HALLIBURTON AGREES TO PAY $18.3M IN OVERTIME TO 1,000 EMPLOYEES NATIONWIDE
Halliburton has agreed to pay $18,293,557 to 1,016 employees nationwide following an investigation by the US Department of Labor. The recovery of overtime wages comes as part of an ongoing, multi-year compliance initiative by the department's Wage and Hour Division focused on the oil and gas industry.
Investigators found Halliburton incorrectly categorized employees in 28 job positions as exempt from overtime. The company did not pay overtime to these salaried employees - working as field service representatives, pipe recovery specialists, drilling tech advisors, perforating specialists, and reliability tech specialists - when they worked more than 40 hours in a workweek, in violation of the Fair Labor Standards Act (FLSA).
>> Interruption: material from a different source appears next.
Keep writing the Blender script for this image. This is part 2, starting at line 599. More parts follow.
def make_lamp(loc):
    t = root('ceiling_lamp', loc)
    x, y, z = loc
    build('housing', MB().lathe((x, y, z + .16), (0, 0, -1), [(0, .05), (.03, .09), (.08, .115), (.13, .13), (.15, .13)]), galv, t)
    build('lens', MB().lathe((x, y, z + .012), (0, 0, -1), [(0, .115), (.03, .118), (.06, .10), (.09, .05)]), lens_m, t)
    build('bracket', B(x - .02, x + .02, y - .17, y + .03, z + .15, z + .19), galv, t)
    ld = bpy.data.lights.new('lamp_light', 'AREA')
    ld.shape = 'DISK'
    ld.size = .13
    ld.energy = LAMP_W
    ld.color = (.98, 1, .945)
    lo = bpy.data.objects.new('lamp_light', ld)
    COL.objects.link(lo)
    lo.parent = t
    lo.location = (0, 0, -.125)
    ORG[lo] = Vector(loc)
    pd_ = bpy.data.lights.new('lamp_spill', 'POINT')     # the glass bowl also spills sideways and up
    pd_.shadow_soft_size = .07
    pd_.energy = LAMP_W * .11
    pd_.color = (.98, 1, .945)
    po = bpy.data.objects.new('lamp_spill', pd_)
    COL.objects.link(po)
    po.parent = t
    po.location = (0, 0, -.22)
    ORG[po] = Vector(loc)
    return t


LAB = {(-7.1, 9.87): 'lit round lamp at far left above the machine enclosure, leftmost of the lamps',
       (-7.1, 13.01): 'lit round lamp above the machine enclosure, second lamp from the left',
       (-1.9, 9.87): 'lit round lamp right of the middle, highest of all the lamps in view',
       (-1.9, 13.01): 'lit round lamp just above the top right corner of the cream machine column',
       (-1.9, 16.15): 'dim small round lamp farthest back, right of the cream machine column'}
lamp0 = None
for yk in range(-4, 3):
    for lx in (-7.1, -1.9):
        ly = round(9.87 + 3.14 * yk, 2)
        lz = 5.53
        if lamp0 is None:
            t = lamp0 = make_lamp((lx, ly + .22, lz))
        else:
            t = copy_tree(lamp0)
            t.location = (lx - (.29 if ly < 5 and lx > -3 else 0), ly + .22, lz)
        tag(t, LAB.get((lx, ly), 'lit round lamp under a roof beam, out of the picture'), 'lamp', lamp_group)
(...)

The company also failed to keep accurate records of hours worked by these employees, the DOL said.
RYAN ACQUIRES ENERTAX CONSULTANTS
Ryan, a global tax services firm, has acquired EnerTax Consultants LP, a severance tax consulting firm based in Houston, Texas. This acquisition adds a team of tax specialists with experience reducing severance tax liabilities for large oil and gas exploration and production companies.
SGH OPENS HOUSTON OFFICE
Simpson Gumpertz & Heger Inc. (SGH) has opened an office in Houston, Texas. From Houston, SGH will provide its full range of structural and building technology services, with special emphasis on risk assessment and design associated with blast, seismic, hurricane, and other hazards for the petrochemical industry.